Положение Суворова действительно было странное и тягостное. Губернатор не был ему подчинен, каспийская флотилия также; надежды на экспедицию уходили. Впоследствии, в Финляндии, он правда вспоминал, что 10 лет не проводил время так весело, как в Астрахани. Еще в половине 1781 года просил у Потемкина дозволения приехать в Петербург. Дозволили, но на самое короткое время, так как нужен в Астрахани. Суворов успокоился, что стало быть дело впереди, не поехал в Петербург и донес, что иной надобности в Петербурге не имел, как разъяснить свое положение.

В конце 178 он уже прямо просит перемещения. Считаясь по спискам в Казанской дивизии, он старается отделаться от этого назначения, приводя в резон, что в состав этой дивизии входят всего два полка. Если же это неизбежно, пишет Суворов, то нельзя ли подчинить ему и Оренбургский корпус; в таком случае он будет жить в Симбирске, подручно обеим местам. Больше всего он желал бы возвратиться в Полтаву. Сверстники его назначаются на генерал-губернаторские должности; большая бы милость была ему оказана подобным назначением, если однако это не отвлечет его от военной службы. На крайний случай, Суворов просит отлучиться в пензенские свои деревни или переместиться в Кизляр, откуда сможет приезжать в Астрахань. Всю эту вереницу просьб он иллюстрирует описанием своего настоящего положения: "гордостью утесняем, живу в поношении" и т. п.

31 декабря последовал ордер Потемкина с указом военной коллегии: предписывается немедленно отправиться к Казанской дивизии. Пребывание Суворова в Казани продолжалось несколько месяцев. В августе 1782 прислан указ об отправлении его полков к Моздоку и ордер - самому ехать немедленно к уроч. Кизикирменю у Днепра, и принять крымские войска от графа де Бальмена.

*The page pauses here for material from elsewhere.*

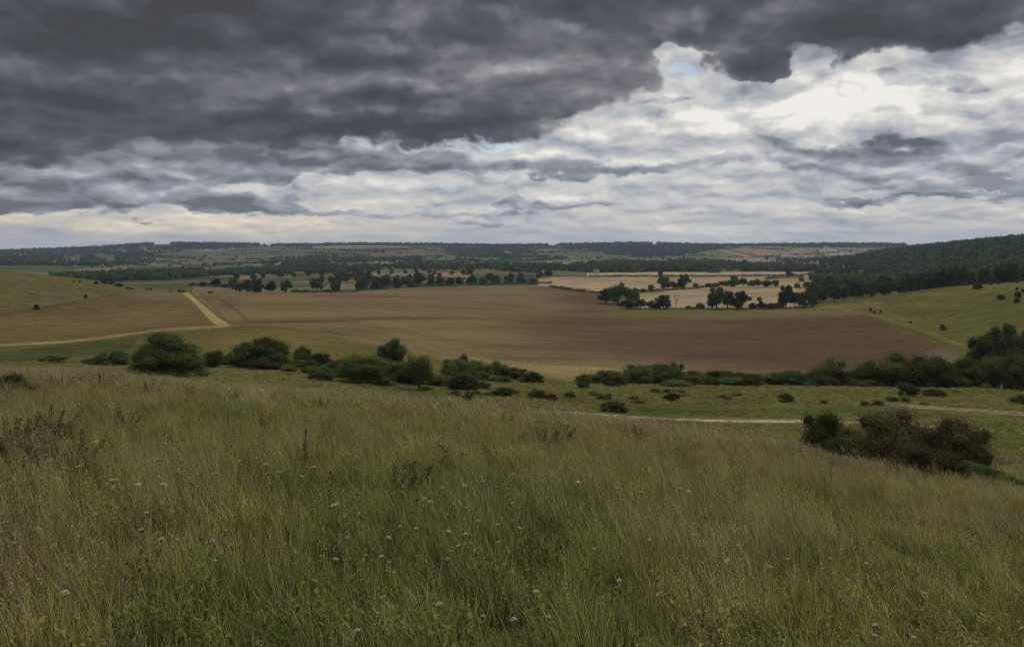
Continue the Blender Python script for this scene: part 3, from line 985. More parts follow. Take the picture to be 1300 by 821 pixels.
def make_protos():
    for i in range(8):
        rng = np.random.default_rng(100 + i)
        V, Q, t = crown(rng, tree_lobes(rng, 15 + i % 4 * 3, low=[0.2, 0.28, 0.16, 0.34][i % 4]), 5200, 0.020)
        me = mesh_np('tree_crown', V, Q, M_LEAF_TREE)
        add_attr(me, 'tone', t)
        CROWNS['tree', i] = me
        V, Q = limbs(rng, 0.03, 0.25, 6)
        TRUNKS['tree', i] = mesh_np('tree_trunk', V, Q, M_BARK, True)
    for kind, mat, seed in (('bush', M_LEAF_BUSH, 200), ('olive', M_LEAF_OLIVE, 300), ('green', M_LEAF_GREEN, 400), ('brown', M_LEAF_BROWN, 500), ('dark', M_LEAF_DARK, 600)):
        for i in range(3):
            rng = np.random.default_rng(seed + i)
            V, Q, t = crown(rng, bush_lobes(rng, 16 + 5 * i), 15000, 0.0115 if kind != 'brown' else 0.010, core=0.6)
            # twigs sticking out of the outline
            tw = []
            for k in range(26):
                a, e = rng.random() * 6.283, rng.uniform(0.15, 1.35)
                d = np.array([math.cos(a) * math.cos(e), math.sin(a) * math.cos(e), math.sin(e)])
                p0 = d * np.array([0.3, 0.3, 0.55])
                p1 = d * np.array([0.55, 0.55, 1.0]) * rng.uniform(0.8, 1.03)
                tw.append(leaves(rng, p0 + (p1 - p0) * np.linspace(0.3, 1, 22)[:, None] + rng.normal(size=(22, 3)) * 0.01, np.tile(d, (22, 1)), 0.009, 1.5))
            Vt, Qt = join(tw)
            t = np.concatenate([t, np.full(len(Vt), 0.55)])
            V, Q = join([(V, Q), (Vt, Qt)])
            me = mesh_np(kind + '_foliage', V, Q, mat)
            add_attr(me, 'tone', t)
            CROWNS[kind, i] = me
            V, Q = join([tube([(0, 0, -0.03), (math.cos(a) * .1, math.sin(a) * .1, .3), (math.cos(a) * .28, math.sin(a) * .28, .7)], [.022, .015, .005], 5) for a in np.arange(0, 6.2, 0.9)])
            TRUNKS[kind, i] = mesh_np('bush_stems', V, Q, M_BARK, True)
    # even dome-shaped bush
    rng = np.random.default_rng(811)
    lob = [(0, 0, .35, .34)]
    for ring, (zz_, rr_, k_) in enumerate(((.16, .36, 11), (.42, .32, 10), (.64, .23, 8), (.80, .10, 4))):
        for q in range(k_):
            t_ = 6.283 * (q + rng.random() * .5) / k_
            lob.append((math.cos(t_) * rr_, math.sin(t_) * rr_ * rng.uniform(.85, 1.1), zz_ + rng.uniform(-.10, .09), rng.uniform(.11, .18)))
    V, Q, t = crown(rng, lob, 26000, 0.0105, core=0.7)
    me = mesh_np('dome_foliage', V, Q, M_LEAF_BUSH)
    add_attr(me, 'tone', t)
    CROWNS['dome', 0] = me
    TRUNKS['dome', 0] = TRUNKS['bush', 0]
    # open-crowned hawthorn
    rng = np.random.default_rng(77)
    lob = [(-.32, 0, .50, .15), (-.2, .1, .72, .16), (0, -.1, .8, .17), (.2, .05, .74, .16), (.34, 0, .55, .15), (.1, .2, .6, .15), (-.05, -.2, .62, .13), (.42, .05, .38, .09), (-.42, 0, .36, .09), (.22, -.15, .48, .12)]
    V, Q, t = crown(rng, lob, 9000, 0.012, core=0.35)
    me = mesh_np('tree_crown', V, Q, M_LEAF_BUSH)
    add_attr(me, 'tone', t)
    CROWNS['hawthorn', 0] = me
    V, Q = limbs(rng, 0.035, 0.2, 8, 0.72, 0.36, 0.05)
    TRUNKS['hawthorn', 0] = mesh_np('tree_trunk', V, Q, M_BARK, True)


make_protos()


def plant(name, cat, label, kind, i, x, y, z, h, w, rot, group=None, parts=True):
    """a tree or bush: an empty at its foot, crown/foliage and trunk/stems as parts"""
    r = link(name, None)
    r.location = (x, y, z)
    r.rotation_euler = (0, 0, rot)
    r.scale = (w, w, h)
    tag(r, label, cat, group)
    tree = kind in ('tree', 'hawthorn')
    link('crown' if tree else 'foliage', CROWNS[kind, i], r)
    link('trunk' if tree else 'stems', TRUNKS[kind, i], r)
    return r


def px_plant(name, cat, label, kind, i, u, vb, hpx, wpx, group=None, ymin=0, ymax=1e9, rot=None, sink=0.03):
    x, y, z = at(u, vb, ymin, ymax)
    k = y / F
    h, w = hpx * k, wpx * k
    r = random.Random(int(u * 13 + vb * 7))
    return plant(name, cat, label, kind, i, x, y, z - sink * h, h, w, r.random() * 6.28 if rot is None else rot, group)


# ------------------------------------------------------------------ scrub in the middle distance, one bush at a time
# (u, v at the foot, height px, width px, kind, variant, label)
BUSHES = [
    # left part
    (213, 480, 51, 90, 'dome', 0, 'biggest dark rounded bush standing alone at the left above the meadow edge'),
    (146, 463, 18, 40, 'dark', 1, 'low dark bush just left of the biggest rounded bush'),
    (271, 466, 22, 30, 'green', 0, 'small green bush touching the right side of the biggest rounded bush'),
    (117, 462, 9, 24, 'olive', 1, 'flat low tuft of scrub furthest left beside the green strip'),
    (70, 460, 9, 34, 'olive', 2, 'flat olive scrub left of the low dark bushes, below the pale hill track'),
    (333, 466, 38, 62, 'dark', 2, 'dark bush with an uneven top right of the biggest rounded bush'),
    (306, 466, 17, 30, 'dark', 0, 'low dark shoulder bush at the left foot of the uneven-topped bush'),
    (383, 465, 25, 28, 'green', 1, 'small upright bush just right of the uneven-topped dark bush'),
    (405, 469, 21, 32, 'dark', 1, 'small dark round bush between the upright bush and the olive thicket'),
    (372, 468, 12, 20, 'olive', 0, 'yellow-green low bush in front of the small upright bush'),
    (428, 478, 22, 34, 'olive', 1, 'olive bush at the left end of the thicket beside the round tree'),
    (450, 485, 34, 50, 'bush', 0, 'green bush in the middle of the thicket left of the round tree'),
    (444, 474, 24, 30, 'green', 2, 'bush standing behind the thicket, left of the round tree'),
    (482, 487, 33, 62, 'olive', 2, 'broad olive-green bush in front of the round tree'),
    (520, 487, 30, 40, 'olive', 0, 'olive bush between the round tree and the open-crowned hawthorn'),
    (407, 483, 17, 34, 'dark', 2, 'low dark bush in front of the left end of the thicket'),
    (470, 470, 18, 26, 'dark', 0, 'small dark bush tucked at the left foot of the round tree'),
    (557, 489, 14, 40, 'olive', 1, 'low olive scrub spreading right of the hawthorn trunk'),
    (575, 474, 20, 38, 'bush', 1, 'low bush right behind the open-crowned hawthorn'),
    (588, 474, 24, 13, 'dark', 1, 'narrow upright bush sticking up right of the hawthorn'),
    (605, 478, 20, 38, 'bush', 2, 'bush in the middle of the scrub right of the narrow upright bush'),
    (630, 477, 21, 38, 'green', 1, 'rounded bush at the top right of the scrub beyond the hawthorn'),
    (655, 481, 14, 30, 'olive', 2, 'low bush at the right end of the scrub, above the tan field edge'),
    (676, 486, 14, 28, 'brown', 1, 'brownish low bush last in the scrub before the gap of tan field'),
    (588, 494, 18, 34, 'dark', 2, 'low dark bush on the grass below the narrow upright bush'),
    (606, 494, 12, 34, 'olive', 0, 'low olive bush beside the dark one on the grass below the scrub'),
    (595, 509, 13, 16, 'dark', 0, 'small dark tuft nearest the track left of centre'),
    (640, 503, 11, 28, 'dark', 1, 'low flat dark bush on the turf left of centre'),
    (680, 506, 12, 24, 'brown', 0, 'small dark brown bush on the turf below the tan gap'),
    (700, 508, 8, 16, 'brown', 2, 'tiny brown tuft right beside the small dark brown bush'),
    (724, 505, 8, 12, 'dark', 2, 'tiny dark tuft on the turf between the gap and the long hedge'),
    (778, 522, 12, 34, 'brown', 1, 'low brown bush almost touching the chalk track'),
    (768, 507, 8, 22, 'brown', 0, 'low brown tuft above the chalk track left of the long hedge end'),
    (852, 509, 10, 20, 'dark', 0, 'small dark tuft on the turf right of centre, above the chalk track'),
    (740, 492, 8, 16, 'dark', 1, 'tiny tuft just below the left tip of the long hedge'),
    # long low hedge of scrub, centre to right
    (748, 486, 12, 34, 'olive', 0, 'low tapering bush at the left tip of the long scrub hedge'),
    (770, 487, 18, 36, 'bush', 0, 'second bush from the left tip of the long scrub hedge'),
    (805, 487, 26, 52, 'bush', 1, 'tallest dark green bush in the left half of the long scrub hedge'),
    (835, 487, 25, 44, 'dark', 1, 'dark bush right of the tallest one in the left half of the long hedge'),
    (856, 486, 26, 26, 'green', 0, 'brighter green bush ending the tall left half of the long hedge'),
    (880, 487, 16, 44, 'green', 1, 'first of the low green bushes in the sagging middle of the long hedge'),
    (915, 487, 17, 44, 'bush', 2, 'low bush in the middle of the sagging part of the long hedge'),
    (945, 488, 15, 44, 'dark', 0, 'low dark bush in the long hedge, right of its sagging middle'),
    (975, 488, 16, 40, 'green', 2, 'low green bush in the long hedge before the spiky one'),
    (1005, 488, 17, 44, 'bush', 0, 'low bush in the long hedge just left of the spiky one'),
    (1052, 488, 34, 44, 'green', 0, 'spiky green bush standing up from the right part of the long hedge'),
    (1068, 489, 20, 34, 'brown', 2, 'brownish bush between the spiky bush and the big green thicket'),
    (1030, 489, 18, 30, 'dark', 2, 'small dark bush at the left foot of the spiky bush'),
    (1105, 489, 32, 48, 'green', 1, 'rounded green bush forming the left end of the big thicket'),
    (1135, 489, 40, 62, 'green', 2, 'highest green bush of the big thicket at the right'),
    (1175, 489, 40, 72, 'bush', 1, 'broad green bush forming the right half of the big thicket'),
    (1205, 489, 26, 40, 'bush', 2, 'low bush at the right foot of the big thicket'),
    (1112, 488, 22, 36, 'dark', 1, 'dark bush in front of the left end of the big thicket'),
    (1154, 503, 17, 26, 'dark', 0, 'small dark round bush on the grass in front of the big thicket'),
    (1188, 503, 9, 30, 'dark', 2, 'flat dark scrub beside the small round bush below the thicket'),
    (998, 510, 11, 18, 'dark', 1, 'small dark tuft alone on the turf above the pale track'),
    # right edge group
    (1238, 490, 36, 50, 'green', 2, 'bright green bush at the left foot of the tall trees at the right edge'),
    (1262, 492, 40, 50, 'bush', 0, 'green bush in front of the tall trees at the right edge'),
    (1292, 494, 44, 54, 'dark', 1, 'dark bush at the very right edge behind the post'),
    (1216, 487, 24, 30, 'olive', 1, 'small olive bush left of the bright green one near the right edge'),
    (1300, 512, 12, 30, 'olive', 0, 'low olive scrub at the very right edge beside the post'),
]
FILL = {'left': 'low scrub bush filling the belt left of centre between the taller bushes', 'right': 'low scrub bush filling the long hedge right of centre between the taller bushes',
        'turf': 'small low tuft of scrub on the rough grass of the shelf'}
fr = random.Random(9)
kk = ['olive', 'green', 'bush', 'olive', 'brown', 'bush']
for j in range(34):
    u = 285 + j * 11.6 + fr.uniform(-4, 4)
    vb = np.interp(u, [285, 420, 470, 560, 680], [466, 476, 486, 488, 486]) - fr.uniform(0, 9)
    px_plant('bush', 'bush', FILL['left'], kk[j % 6], j % 3, u, vb, fr.uniform(9, 17), fr.uniform(20, 36), 'scrub filling the belt left of centre', 60, 190)
for j in range(30):
    u = 745 + j * 16 + fr.uniform(-5, 5)
    px_plant('bush', 'bush', FILL['right'], kk[(j + 2) % 6], j % 3, u, 488.5 + fr.uniform(-3, 2), fr.uniform(9, 16), fr.uniform(24, 44), 'scrub filling the long hedge right of centre', 60, 190)
for j in range(30):
    u = fr.uniform(430, 1240)
    px_plant('bush', 'bush', FILL['turf'], kk[j % 6], j % 3, u, fr.uniform(497, 514) + (0 if u > 600 else -6), fr.uniform(3, 7), fr.uniform(9, 24), 'small scrub tufts on the shelf', 60, 190)
for (u, vb, hp, wp, kd, iv, lb) in BUSHES:
    px_plant('bush', 'bush', lb, kd, iv, u, vb, hp * 1.22, wp * 1.18, 'scrub bushes between the meadow and the big field', 40, 190)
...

В Крыму не прекращалось брожение, которое Порта втайне продолжала распалять через своих эмиссаров, в надежде довести татар до открытого восстания. Турки играли на руку России, ни мало того не подозревая. Метод приведения Крыма в необходимость отдаться России, проводимый пред тем Румянцевым по указаниям свыше, продолжал действовать и теперь под непосредственным руководством Потемкина. Чем крупнее возникали беспорядки, тем быстрее приближалась конечная цель.

Многие из татарских старшин отказали хану Шагин-гирею в повиновении и избрали ханом старшего его брата, Батыр-гирея. Другой его брат, Арслан-гирей, прибыл с Кубани и пристал к новому хану; Шагин бежал из Крыма под покровительство русских. Порта стала вооружаться и принимать угрожающее положение, но это не отдалило развязки. Русские войска вступили в Крым, в Тамань и в прикубанский край. Смут была подавлена, и Шагин-гирей снова водворился в Бахчисарае. Батыр и Арслан-гирей были арестованы; зачинщик и глава восстания, Махмет-гирей, по приказанию хана побит каменьями и несколько других лиц казнено. Русские войска остались в Крыму под предлогом отражения турецких посягательств, и уже его не покидали.

Суворов по прибытии получил другое назначение. Сформировалось 6 корпусов от Молдавии до Кавказа; ими командовали Репнин, Салтыков, Текелли, сам Потемкин (крымским), Суворов (кубанским) и двоюродный брат Потемкина, Павел Потемкин. Под командой Суворова было 12 батальонов, 20 эскадронов и 6 казачьих полков. Корпус предназначался "для ограждения собственных границ и установления между ногайскими ордами нового подданства и для произведения сильного удара на них, если б противиться стали, и на закубанские орды при малейшем их колебании, дабы тех и других привесть на долгое время не в состоянии присоседиться к туркам". Суворов стал стягивать войска на ейско-таманскую линию, особенно в главную квартиру, в Ейск. Когда Ейск был обеспечен, Суворов, исполняя программу, принятую при совещании с кн. Потемкиным, послал в ногайские орды приглашение на праздник по случаю своего прибытия. Собралось в степи под Ейском до 3000 человек; Суворов, которого ногайцы знали и помнили с 1778 года, принял их как старых знакомых, дружелюбно и радушно, вел беседу, шутил и угостил на славу. На другой день гости отправились восвояси, довольные приемом и угощением. Доволен был и Суворов, положив таким образом начало.